Spring Farm Day, an annual event on the first Saturday of May, is geared towards families to bring people out to the farm and show visitors what the farm has to offer. On Saturday, the weather allowed a good crowd for the event and kids with their parents milled around doing activities like making recycled bags out of t-shirts, painting rocks, participating in a scavenger hunt, or hitching a ride on the Barnyard Express.

The annual Spring Farm Day usually doesn’t bring as many visitors as Fall Farm Day because of the rain, but Willoughby Farm saw around a good 800 to 1,500 people on Saturday. For Fall Farm Day, the farm sees 1,800 to 2,200 people. Willoughby Farms is working with the city to find more parking for farm day attendees, especially since the field adjacent to the parking lot was too muddy to park on from the rain. Most cars had to park along the subdivision streets in the neighborhood around Willoughby Farm. A long trek to the farm didn’t stop farm-goers in the slightest, and many kids couldn’t wait to get inside to check out what was going on at the farm.

Out of all the activities, the Barnyard Express is one of the most popular. Retired farmhands built the Barnyard Express, a little train made out of recycled trash cans pulled by a mower that takes the passengers around the farm. Farm Superintendent Carol Frerker said the Barnyard Express is brought out only on Spring Farm Day and Fall Farm Day, and the kids love it as much as the farmhands love operating it.

“These are retired professional people that just get a kick out of driving the mower leading this barnyard express,” Frerker said. “I get a kick out of it.

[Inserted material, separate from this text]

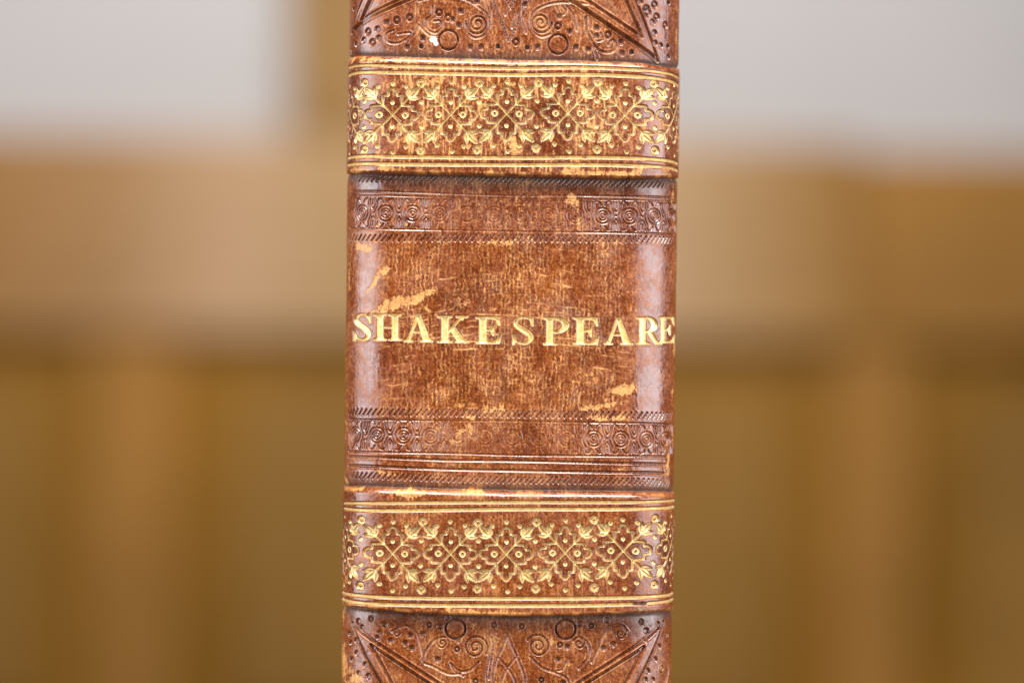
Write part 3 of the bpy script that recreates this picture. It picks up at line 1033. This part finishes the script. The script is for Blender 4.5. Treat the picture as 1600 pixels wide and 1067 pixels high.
# paper-white chip in the upper panel
WHITE = np.zeros((NR, NC), np.float32)
for x, y, a, b, ang in ((677, 63, 6.5, 5.5, 40), (681, 69, 4.0, 4.0, 0)):
    sa, va = P(x - 16, y - 16)
    sb, vb = P(x + 16, y + 16)
    rs, cs = win(sa, sb, va, vb)
    X, Y = PX[rs, cs] - x, PY[rs, cs] - y
    q = (X / a) ** 2 + (Y / b) ** 2 + 0.5 * fine[rs, cs]
    WHITE[rs, cs] = np.maximum(WHITE[rs, cs], 1 - sm(0.7, 1.1, q))

# grime lodged against the bands and in the tooling
dirt = 0.85 * np.exp(-(OUT / 11.0) ** 1.5) * (band_id == 0) * sm(-0.9, 0.3, mid + 0.2)
dirt = np.maximum(dirt, 0.22 * sm(0.15, 0.75, big + 0.5 * mid) * (band_id == 0))
dirt = np.maximum(dirt, 0.22 * sm(0.7, 2.4, PRESS) * (GOLD < 0.3))
dirt = np.clip(np.maximum(dirt, np.where(DARK > 0.5, DARK, DARK * 0.6)), 0, 1)
dirt = np.maximum(dirt, 0.30 * sm(0.1, 0.7, fbm(40, 30, 41, 4) + 0.3 * fine) * is_title)
# brown sore at the lower right fillets
sa, va = P(980, 928)
sb, vb = P(1014, 962)
rs, cs = win(sa, sb, va, vb)
q = np.hypot((PX[rs, cs] - 996) / 12, (PY[rs, cs] - 945) / 13) + 0.35 * fine[rs, cs] + 0.2 * patch[rs, cs]
sore = 1 - sm(0.7, 1.05, q)
GOLD[rs, cs] *= (1 - sore)
dirt[rs, cs] = np.maximum(dirt[rs, cs], 0.4 * sore)
wear[rs, cs] = wear[rs, cs] * (1 - sore) + sore * 0.35 * sm(-0.2, 0.5, fine[rs, cs])
SORE = np.zeros((NR, NC), np.float32)
SORE[rs, cs] = sore

# leather tone
tone = 0.50 + 0.05 * is_title + 0.20 * big + 0.17 * mid + 0.18 * fine + 0.08 * vstreak + 0.26 * grain
tone = tone - 0.07 * is_title * mid_zone * 0 + 0.12 * np.exp(-((np.abs(ST) - 1.35) / 0.25) ** 2)[None, :]
tone = tone - (0.16 * sm(0.4, 0.9, c1) * amp1 - 0.03) * mid_zone * is_title
tone = np.clip(tone - 0.10 * SUNK, 0, 1)

# gold losses
gn = 0.55 * patch + 0.35 * mid + 0.35 * fine
loss = np.where(up_band, sm(0.20, 0.62, gn), sm(0.34, 0.72, gn))
GO = GOLD * (1 - loss * (LETTER < 0.3) * 0.85) * (1 - 0.60 * sm(0.25, 0.6, gn + 0.25 * grain) * (LETTER > 0.3))
GO = GO * (1 - 0.25 * sm(0.0, 0.8, grain) * (LETTER < 0.3))
GO = np.clip(GO, 0, 1)
wear = wear * (1 - sm(0.1, 0.5, GOLD) * 0.5)

# ---------------------------------------------------------------- heights and positions
Hh = HB * BAND * taper
Hh = Hh - PRESS * (1.8 + 0.4 * (band_id > 0)) + RAISE * 0.7
Hh = Hh - 0.45 * np.clip(wear, 0, 1) + 0.30 * np.clip(vr, 0, 1) * mid_zone
Hh = Hh - 0.5 * np.clip(hr, 0, 1) * sm(0.1, 0.5, mid) * mid_zone * is_title * 0.6
Hh = Hh + RIDGE + 0.7 * mid * 0.8 + 0.14 * fine + 1.6 * big * 0.6 + 0.10 * vstreak
Hh = Hh + WHITE * 0.8 + SORE * (0.8 + 1.2 * fine)
# creased joint along the right edge
crease = np.exp(-((PX - (1040 + 6 * np.sin(VV / 60.0))) / 1.6) ** 2) * sm(640, 700, VV) * (1 - sm(758, 775, VV))
Hh = Hh - 1.6 * crease
# a soft hollow next to each band
Hh = Hh - (1.4 * np.exp(-(OUT / 9.0) ** 2) + 2.2 * np.exp(-(OUT / 4.0) ** 2)) * (band_id == 0)

nx = np.sin(ST)[None, :]
ny = -np.cos(ST)[None, :]
PXm = (SX[None, :] + nx * Hh) * K
PYm = (SY[None, :] + ny * Hh) * K
PZm = ZC - (VV - 533.5) * K + 0 * Hh
pos = np.stack([PXm, PYm, PZm], -1).astype(np.float32)
du = np.gradient(pos, axis=1)
dv = np.gradient(pos, axis=0)
nrm = np.cross(du, dv)
nrm *= np.sign(-(nrm[NR // 2, NC // 2, 1])) if nrm[NR // 2, NC // 2, 1] != 0 else 1
nrm /= np.linalg.norm(nrm, axis=-1, keepdims=True) + 1e-20
flip = nrm[NR // 2, NC // 2, 1] > 0
rough = np.clip(0.34 + 0.22 * mid + 0.16 * fine + 0.08 * grain + 0.15 * dirt, 0.2, 0.8)

tool = np.stack([GO, np.clip(wear, 0, 1), dirt, np.ones_like(GO)], -1).astype(np.float32).reshape(-1, 4)
skin = np.stack([tone, WHITE, rough, np.ones_like(GO)], -1).astype(np.float32).reshape(-1, 4)
posf = pos.reshape(-1, 3)
nrmf = nrm.reshape(-1, 3).astype(np.float32)

# ---- which face belongs to which part
fc = lambda A: A[:-1, :-1]
mainid = np.where(band_id == 1, 2, np.where(band_id == 2, 4, 0))
titlerow = (PY > (curve_y(bot1)(PX))) & (PY < curve_y(top2)(PX))
mainid = np.where(mainid == 0, np.where(titlerow, 3, np.where(PY < 500, 1, 5)), mainid)
sub = np.zeros((NR, NC), np.int16)
for i, pts in enumerate(gl_paths):
    xs = np.array([p[0] for p in pts])
    ys = np.array([p[1] for p in pts])
    y = np.interp(S, xs, ys, left=-1e6, right=-1e6)[None, :]
    sub = np.where((np.abs(VV - y) < 1.9), 30 + i, sub)
orn = (GOLD > 0.35) & (sub == 0) & (LAB < 10)
sub = np.where(orn & (mainid == 2), 40, sub)
sub = np.where(orn & (mainid == 4), 41, sub)
sub = np.where(LAB >= 10, LAB, sub)
FID = np.where(sub > 0, sub, mainid)[:-1, :-1]
idx = np.arange(NR * NC).reshape(NR, NC)
quads = np.stack([idx[:-1, :-1], idx[1:, :-1], idx[1:, 1:], idx[:-1, 1:]], -1)
if flip:
    pass


def piece(name, ids, parent, label=None):
    m = np.isin(FID, ids)
    q = quads[m]
    if len(q) == 0:
        return None
    used = np.zeros(NR * NC, bool)
    used[q.ravel()] = True
    remap = np.cumsum(used) - 1
    q = remap[q].astype(np.int32)
    vs_ = posf[used]
    me = bpy.data.meshes.new(name)
    me.vertices.add(len(vs_))
    me.vertices.foreach_set('co', vs_.ravel())
    me.loops.add(q.size)
    me.loops.foreach_set('vertex_index', q.ravel())
    me.polygons.add(len(q))
    me.polygons.foreach_set('loop_start', np.arange(0, q.size, 4, dtype=np.int32))
    me.polygons.foreach_set('use_smooth', np.ones(len(q), bool))
    me.update(calc_edges=True)
    for nm, arr in (('tooling', tool), ('skin', skin)):
        a = me.attributes.new(nm, 'FLOAT_COLOR', 'POINT')
        a.data.foreach_set('color', arr[used].ravel())
    a = me.attributes.new('custom_normal', 'FLOAT_VECTOR', 'POINT')
    a.data.foreach_set('vector', nrmf[used].ravel())
    me.materials.append(M_LEA)
    o = bpy.data.objects.new(name, me)
    if label:
        o['label'] = label
    return link(o, parent)


book = empty('book', (0, 0, 0), 'old brown leather book standing upright, gilt raised bands and gold capitals on its worn spine', 'book')
piece('tooled_panel', [1], book, 'blind tooled top panel with star points, scrolls and two plain rings')
b1 = piece('raised_band', [2], book, 'upper raised band, gilding partly rubbed to orange leather')
tp = piece('title_panel', [3], book, 'plain cracked leather panel carrying the gold title')
b2 = piece('raised_band', [4], book, 'lower raised band with well kept gilt border')
piece('tooled_panel', [5], book, 'blind tooled bottom panel with star points and scrolls')
for i in range(8):
    piece('gilt_line', [30 + i], b1 if i < 4 else b2)
piece('gilt_ornament', [40], b1)
piece('gilt_ornament', [41], b2)
for i, L in enumerate(letters):
    piece('title_letter', [10 + i], tp, 'gold capital letter ' + L[0])

# boards and text block behind the spine
XB = EDGE * K
yb0 = float(SY.max()) * K - 0.004
ztop = ZC + (533.5 + 400) * K
for sx, nm in ((-1, 'cover_board'), (1, 'cover_board')):
    xo = sx * (XB - 0.0012) + XC * K
    xi = sx * (XB - 0.0052) + XC * K
    box(nm, min(xo, xi), max(xo, xi), yb0 + 0.001, yb0 + 0.262, 0.0, ztop + 0.002, M_PLAIN, book, 0.0012)
box('page_block', -XB + 0.0056 + XC * K, XB - 0.0056 + XC * K, 0.0045, yb0 + 0.255, 0.004, ztop - 0.004, M_PAPER, book, 0.001)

The only time we bring it out is spring farm day and fall farm day and it’s a hit!”

Home Depot provided a couple different wood crafts for Spring Farm Day. Kids could choose to build a yo-yo, helicopter, toolbox, or picture frame. Painting a rock was an activity provided by Quality Christ Centered Education, whether it be a as pet or for the garden. Plastic Free Tri-Cities, an organization passionate about trying to ban plastic bags in Collinsville, instructed farm attendees how to make a grocery bag out of an old t-shirt. Kids from the club as well as the Willoughby Farm Urban Ecology Club lead the tutorials on making the bags. Amongst the crafts, attendees could stop by to see the baby goats and a baby calf.

“It’s a great time for babies,” Frerker said. “We have a baby calf, baby chicks, baby rabbits, and we have baby goats.”

Kids and parents also had the opportunity to find out more about how to have a better green thumb with information provided by master gardeners from the University of Illinois. Additionally, farmhouse tours of the Willoughby farmhouse were available. Volunteers recently restored the farmhouse back to what it looked like in the 1940s. Frerker said she was glad people were enjoying the day and participating in all Willoughby Farm had to offer.

“I like to see people coming out and having a good time, bringing that smile on their face and connecting to one another,” she said.

The farm, with more than three miles of hiking trails along with historic structures, vast gardens and live animals, has plenty to offer throughout the summer for kids and adults alike. Summer activities like the ecology club, archery classes, volunteer opportunities and more can be found on the Willoughby Farm website.

“Gives you a chance to wear your cowboy boots,” Frerker said.